begin

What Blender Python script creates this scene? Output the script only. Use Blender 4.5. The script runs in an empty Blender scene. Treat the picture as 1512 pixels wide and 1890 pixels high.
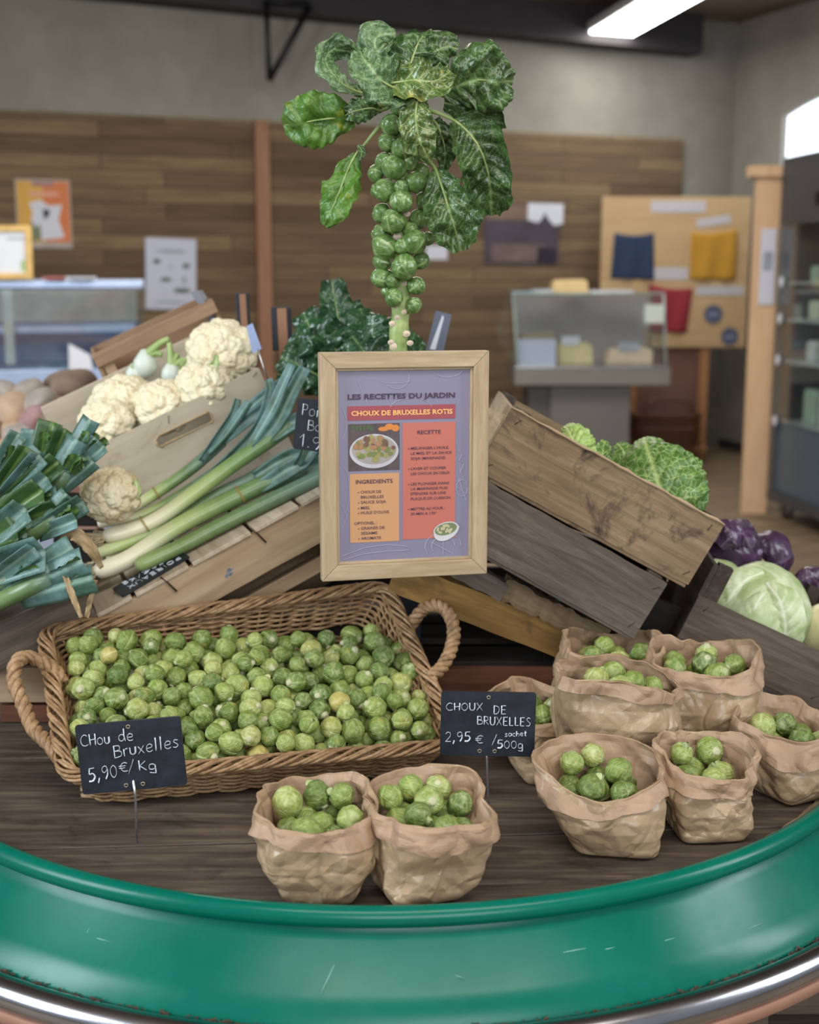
import bpy, math, random
import numpy as np
from mathutils import Vector, Matrix, noise

sc = bpy.context.scene
COL = sc.collection
rnd = random.Random(7)
V = Vector

# ------------------------------------------------------------------ camera, light, exposure
FPX = 2400.0                       # focal length in pixels of the 1512x1890 frame
EYE = V((0, 0, 1.40))
PITCH = math.atan(435 / FPX)
FW = V((0, math.cos(PITCH), -math.sin(PITCH)))
UP = V((0, math.sin(PITCH), math.cos(PITCH)))
RT = V((1, 0, 0))
cd = bpy.data.cameras.new('camera')
cam = bpy.data.objects.new('camera', cd)
COL.objects.link(cam)
cam.location = EYE
cam.rotation_euler = (math.pi / 2 - PITCH, 0, 0)
cd.sensor_fit = 'HORIZONTAL'
cd.sensor_width = 36.0
cd.lens = FPX / 1512 * 36.0
cd.clip_start = 0.05
cd.clip_end = 60
cd.dof.use_dof = True
cd.dof.focus_distance = 1.72
cd.dof.aperture_fstop = 5.0
sc.camera = cam

sc.view_settings.view_transform = 'Standard'
sc.view_settings.look = 'None'
sc.view_settings.gamma = 1.0
sc.view_settings.use_curve_mapping = False
sc.view_settings.exposure = 0.85
sc.cycles.use_denoising = True

world = bpy.data.worlds.new('world')
sc.world = world
world.use_nodes = True
bg = world.node_tree.nodes['Background']
bg.inputs[0].default_value = (0.80, 0.88, 1.0, 1)
bg.inputs[1].default_value = 0.165

def area(name, loc, target, sx, sy, power, col):
    l = bpy.data.lights.new(name, 'AREA')
    l.shape = 'RECTANGLE'; l.size = sx; l.size_y = sy
    l.energy = power; l.color = col
    o = bpy.data.objects.new(name, l)
    COL.objects.link(o)
    o.location = loc
    o.rotation_euler = (V(target) - V(loc)).to_track_quat('-Z', 'Y').to_euler()
    return o
area('daylight_window_left', (-3.4, 0.2, 2.3), (0, 2.0, 0.8), 1.3, 1.8, 74, (0.80, 0.90, 1.0))
area('daylight_window_right', (3.3, 1.2, 2.4), (0, 2.0, 0.8), 0.7, 1.7, 30, (0.88, 0.94, 1.0))
area('ceiling_lamps_front', (0.2, 0.5, 3.3), (0.0, 1.7, 0.7), 2.4, 0.9, 40, (1.0, 0.94, 0.86))
area('daylight_window_behind', (0.7, -2.6, 2.1), (0, 2.0, 0.9), 2.6, 1.6, 58, (0.92, 0.96, 1.0))
area('ceiling_lamps_back', (-0.4, 6.2, 3.3), (-0.4, 6.6, 0), 3.4, 2.0, 100, (1.0, 0.93, 0.83))

# ------------------------------------------------------------------ image point -> place in the room
def ray(px, py):
    return FW + RT * ((px - 756) / FPX) + UP * ((945 - py) / FPX)
def P(px, py, Y):
    d = ray(px, py); return EYE + d * (Y / d.y)
def PZ(px, py, z):
    d = ray(px, py); return EYE + d * ((z - EYE.z) / d.z)
def PP(px, py, p0, n):
    d = ray(px, py); return EYE + d * ((V(p0) - EYE).dot(n) / d.dot(n))

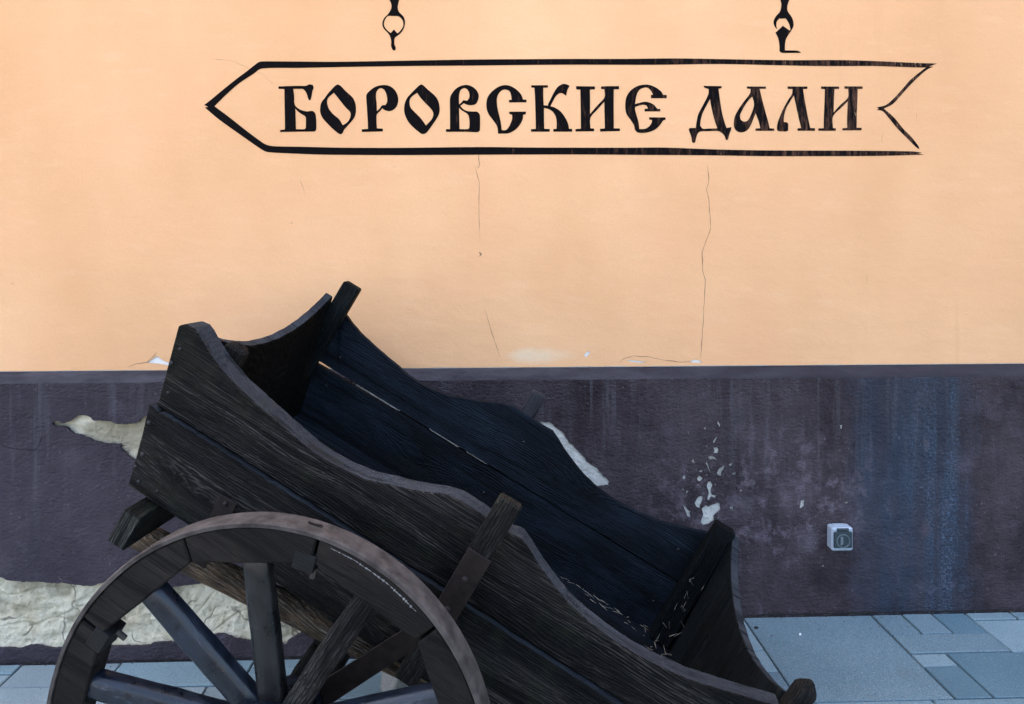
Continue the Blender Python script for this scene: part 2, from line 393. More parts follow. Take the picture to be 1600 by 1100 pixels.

end

- **PROBLEM STATEMENT**: Print each record exactly as it stands, leaving the images out.

- **ANSWER FOR THE TASK**:
What Blender Python script creates this scene? Output the script only. Use Blender 4.5. The script runs in an empty Blender scene. Treat the picture as 1512 pixels wide and 1890 pixels high.
import bpy, math, random
import numpy as np
from mathutils import Vector, Matrix, noise

sc = bpy.context.scene
COL = sc.collection
rnd = random.Random(7)
V = Vector

# ------------------------------------------------------------------ camera, light, exposure
FPX = 2400.0                       # focal length in pixels of the 1512x1890 frame
EYE = V((0, 0, 1.40))
PITCH = math.atan(435 / FPX)
FW = V((0, math.cos(PITCH), -math.sin(PITCH)))
UP = V((0, math.sin(PITCH), math.cos(PITCH)))
RT = V((1, 0, 0))
cd = bpy.data.cameras.new('camera')
cam = bpy.data.objects.new('camera', cd)
COL.objects.link(cam)
cam.location = EYE
cam.rotation_euler = (math.pi / 2 - PITCH, 0, 0)
cd.sensor_fit = 'HORIZONTAL'
cd.sensor_width = 36.0
cd.lens = FPX / 1512 * 36.0
cd.clip_start = 0.05
cd.clip_end = 60
cd.dof.use_dof = True
cd.dof.focus_distance = 1.72
cd.dof.aperture_fstop = 5.0
sc.camera = cam

sc.view_settings.view_transform = 'Standard'
sc.view_settings.look = 'None'
sc.view_settings.gamma = 1.0
sc.view_settings.use_curve_mapping = False
sc.view_settings.exposure = 0.85
sc.cycles.use_denoising = True

world = bpy.data.worlds.new('world')
sc.world = world
world.use_nodes = True
bg = world.node_tree.nodes['Background']
bg.inputs[0].default_value = (0.80, 0.88, 1.0, 1)
bg.inputs[1].default_value = 0.165

def area(name, loc, target, sx, sy, power, col):
    l = bpy.data.lights.new(name, 'AREA')
    l.shape = 'RECTANGLE'; l.size = sx; l.size_y = sy
    l.energy = power; l.color = col
    o = bpy.data.objects.new(name, l)
    COL.objects.link(o)
    o.location = loc
    o.rotation_euler = (V(target) - V(loc)).to_track_quat('-Z', 'Y').to_euler()
    return o
area('daylight_window_left', (-3.4, 0.2, 2.3), (0, 2.0, 0.8), 1.3, 1.8, 74, (0.80, 0.90, 1.0))
area('daylight_window_right', (3.3, 1.2, 2.4), (0, 2.0, 0.8), 0.7, 1.7, 30, (0.88, 0.94, 1.0))
area('ceiling_lamps_front', (0.2, 0.5, 3.3), (0.0, 1.7, 0.7), 2.4, 0.9, 40, (1.0, 0.94, 0.86))
area('daylight_window_behind', (0.7, -2.6, 2.1), (0, 2.0, 0.9), 2.6, 1.6, 58, (0.92, 0.96, 1.0))
area('ceiling_lamps_back', (-0.4, 6.2, 3.3), (-0.4, 6.6, 0), 3.4, 2.0, 100, (1.0, 0.93, 0.83))

# ------------------------------------------------------------------ image point -> place in the room
def ray(px, py):
    return FW + RT * ((px - 756) / FPX) + UP * ((945 - py) / FPX)
def P(px, py, Y):
    d = ray(px, py); return EYE + d * (Y / d.y)
def PZ(px, py, z):
    d = ray(px, py); return EYE + d * ((z - EYE.z) / d.z)
def PP(px, py, p0, n):
    d = ray(px, py); return EYE + d * ((V(p0) - EYE).dot(n) / d.dot(n))

Continue the Blender Python script for this scene: part 2, from line 393. More parts follow. Take the picture to be 1600 by 1100 pixels.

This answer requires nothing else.